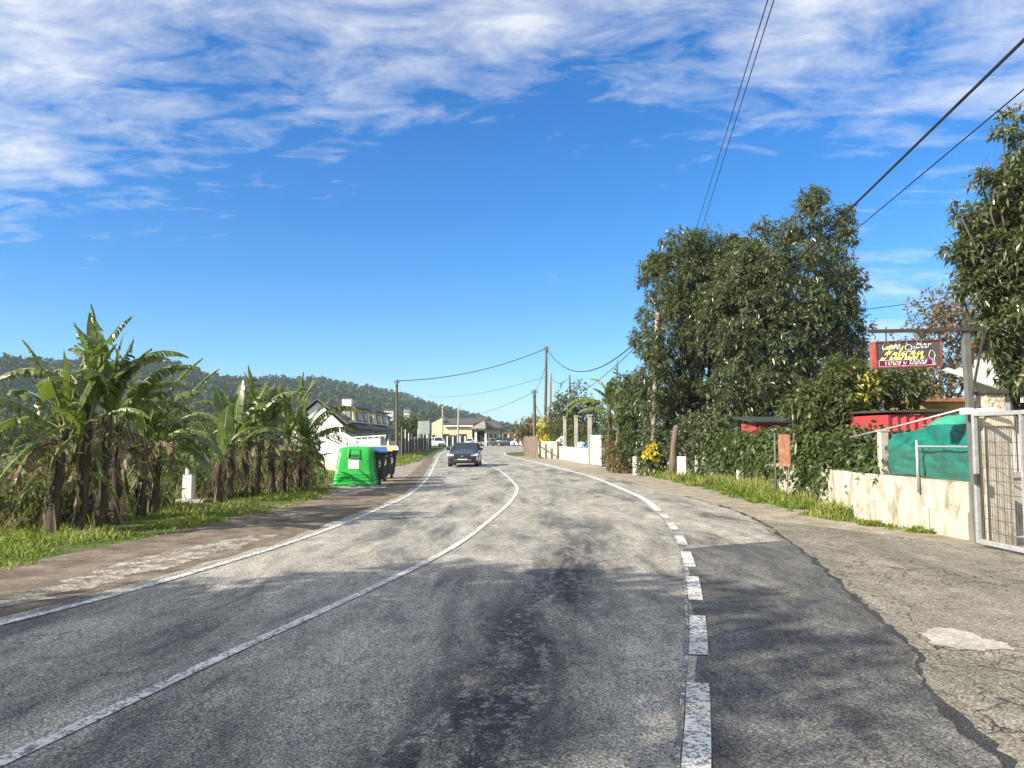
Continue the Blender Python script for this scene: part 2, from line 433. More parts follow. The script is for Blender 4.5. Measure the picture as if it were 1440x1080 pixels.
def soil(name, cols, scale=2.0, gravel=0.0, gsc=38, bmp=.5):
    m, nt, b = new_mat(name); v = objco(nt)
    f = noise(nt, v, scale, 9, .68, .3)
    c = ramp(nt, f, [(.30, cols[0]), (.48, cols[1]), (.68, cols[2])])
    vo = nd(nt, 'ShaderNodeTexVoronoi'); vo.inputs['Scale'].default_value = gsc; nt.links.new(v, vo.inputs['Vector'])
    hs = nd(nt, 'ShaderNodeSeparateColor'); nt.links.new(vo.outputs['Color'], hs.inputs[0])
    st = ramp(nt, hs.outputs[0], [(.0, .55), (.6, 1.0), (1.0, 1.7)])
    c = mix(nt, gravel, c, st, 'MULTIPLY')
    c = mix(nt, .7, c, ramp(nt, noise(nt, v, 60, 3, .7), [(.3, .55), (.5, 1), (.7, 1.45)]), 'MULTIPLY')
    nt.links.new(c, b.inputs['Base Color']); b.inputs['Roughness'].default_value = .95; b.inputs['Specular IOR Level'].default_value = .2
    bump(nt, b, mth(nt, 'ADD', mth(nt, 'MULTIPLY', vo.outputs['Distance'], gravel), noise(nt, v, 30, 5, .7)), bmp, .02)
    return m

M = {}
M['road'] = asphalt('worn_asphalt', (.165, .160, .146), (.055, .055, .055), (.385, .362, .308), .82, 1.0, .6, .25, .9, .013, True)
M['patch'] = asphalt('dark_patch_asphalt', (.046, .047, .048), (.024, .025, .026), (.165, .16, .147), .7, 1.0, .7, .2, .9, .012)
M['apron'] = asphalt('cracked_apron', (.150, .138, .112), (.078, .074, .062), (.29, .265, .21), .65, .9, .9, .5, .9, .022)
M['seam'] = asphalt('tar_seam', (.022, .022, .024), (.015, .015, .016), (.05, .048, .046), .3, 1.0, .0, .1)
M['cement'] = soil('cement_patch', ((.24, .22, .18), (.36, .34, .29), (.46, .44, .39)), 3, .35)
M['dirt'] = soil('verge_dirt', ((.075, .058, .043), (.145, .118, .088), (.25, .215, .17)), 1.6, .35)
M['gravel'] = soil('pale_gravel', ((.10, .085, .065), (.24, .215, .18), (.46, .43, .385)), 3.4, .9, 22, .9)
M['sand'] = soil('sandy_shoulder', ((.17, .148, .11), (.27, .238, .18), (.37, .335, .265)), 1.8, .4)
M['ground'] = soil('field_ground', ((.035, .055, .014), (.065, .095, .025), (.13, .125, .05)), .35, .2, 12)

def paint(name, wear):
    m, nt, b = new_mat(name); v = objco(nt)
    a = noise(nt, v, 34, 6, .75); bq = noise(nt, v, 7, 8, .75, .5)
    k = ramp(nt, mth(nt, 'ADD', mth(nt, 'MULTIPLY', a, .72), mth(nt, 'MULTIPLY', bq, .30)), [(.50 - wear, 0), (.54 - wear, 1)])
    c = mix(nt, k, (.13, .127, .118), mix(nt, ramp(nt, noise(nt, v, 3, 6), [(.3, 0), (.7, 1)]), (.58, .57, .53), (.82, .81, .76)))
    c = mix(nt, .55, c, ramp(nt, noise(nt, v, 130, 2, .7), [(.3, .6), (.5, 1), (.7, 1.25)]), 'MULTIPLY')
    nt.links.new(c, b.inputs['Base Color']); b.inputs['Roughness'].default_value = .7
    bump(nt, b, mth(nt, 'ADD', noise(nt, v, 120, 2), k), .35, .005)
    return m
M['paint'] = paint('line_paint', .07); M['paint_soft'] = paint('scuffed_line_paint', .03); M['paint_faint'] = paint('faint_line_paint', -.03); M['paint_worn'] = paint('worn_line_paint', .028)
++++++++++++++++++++
The listing above needs to be output again exactly. Don't include the pictures.

**Answer to the problem**
Continue the Blender Python script for this scene: part 2, from line 433. More parts follow. The script is for Blender 4.5. Measure the picture as if it were 1440x1080 pixels.
def soil(name, cols, scale=2.0, gravel=0.0, gsc=38, bmp=.5):
    m, nt, b = new_mat(name); v = objco(nt)
    f = noise(nt, v, scale, 9, .68, .3)
    c = ramp(nt, f, [(.30, cols[0]), (.48, cols[1]), (.68, cols[2])])
    vo = nd(nt, 'ShaderNodeTexVoronoi'); vo.inputs['Scale'].default_value = gsc; nt.links.new(v, vo.inputs['Vector'])
    hs = nd(nt, 'ShaderNodeSeparateColor'); nt.links.new(vo.outputs['Color'], hs.inputs[0])
    st = ramp(nt, hs.outputs[0], [(.0, .55), (.6, 1.0), (1.0, 1.7)])
    c = mix(nt, gravel, c, st, 'MULTIPLY')
    c = mix(nt, .7, c, ramp(nt, noise(nt, v, 60, 3, .7), [(.3, .55), (.5, 1), (.7, 1.45)]), 'MULTIPLY')
    nt.links.new(c, b.inputs['Base Color']); b.inputs['Roughness'].default_value = .95; b.inputs['Specular IOR Level'].default_value = .2
    bump(nt, b, mth(nt, 'ADD', mth(nt, 'MULTIPLY', vo.outputs['Distance'], gravel), noise(nt, v, 30, 5, .7)), bmp, .02)
    return m

M = {}
M['road'] = asphalt('worn_asphalt', (.165, .160, .146), (.055, .055, .055), (.385, .362, .308), .82, 1.0, .6, .25, .9, .013, True)
M['patch'] = asphalt('dark_patch_asphalt', (.046, .047, .048), (.024, .025, .026), (.165, .16, .147), .7, 1.0, .7, .2, .9, .012)
M['apron'] = asphalt('cracked_apron', (.150, .138, .112), (.078, .074, .062), (.29, .265, .21), .65, .9, .9, .5, .9, .022)
M['seam'] = asphalt('tar_seam', (.022, .022, .024), (.015, .015, .016), (.05, .048, .046), .3, 1.0, .0, .1)
M['cement'] = soil('cement_patch', ((.24, .22, .18), (.36, .34, .29), (.46, .44, .39)), 3, .35)
M['dirt'] = soil('verge_dirt', ((.075, .058, .043), (.145, .118, .088), (.25, .215, .17)), 1.6, .35)
M['gravel'] = soil('pale_gravel', ((.10, .085, .065), (.24, .215, .18), (.46, .43, .385)), 3.4, .9, 22, .9)
M['sand'] = soil('sandy_shoulder', ((.17, .148, .11), (.27, .238, .18), (.37, .335, .265)), 1.8, .4)
M['ground'] = soil('field_ground', ((.035, .055, .014), (.065, .095, .025), (.13, .125, .05)), .35, .2, 12)

def paint(name, wear):
    m, nt, b = new_mat(name); v = objco(nt)
    a = noise(nt, v, 34, 6, .75); bq = noise(nt, v, 7, 8, .75, .5)
    k = ramp(nt, mth(nt, 'ADD', mth(nt, 'MULTIPLY', a, .72), mth(nt, 'MULTIPLY', bq, .30)), [(.50 - wear, 0), (.54 - wear, 1)])
    c = mix(nt, k, (.13, .127, .118), mix(nt, ramp(nt, noise(nt, v, 3, 6), [(.3, 0), (.7, 1)]), (.58, .57, .53), (.82, .81, .76)))
    c = mix(nt, .55, c, ramp(nt, noise(nt, v, 130, 2, .7), [(.3, .6), (.5, 1), (.7, 1.25)]), 'MULTIPLY')
    nt.links.new(c, b.inputs['Base Color']); b.inputs['Roughness'].default_value = .7
    bump(nt, b, mth(nt, 'ADD', noise(nt, v, 120, 2), k), .35, .005)
    return m
M['paint'] = paint('line_paint', .07); M['paint_soft'] = paint('scuffed_line_paint', .03); M['paint_faint'] = paint('faint_line_paint', -.03); M['paint_worn'] = paint('worn_line_paint', .028)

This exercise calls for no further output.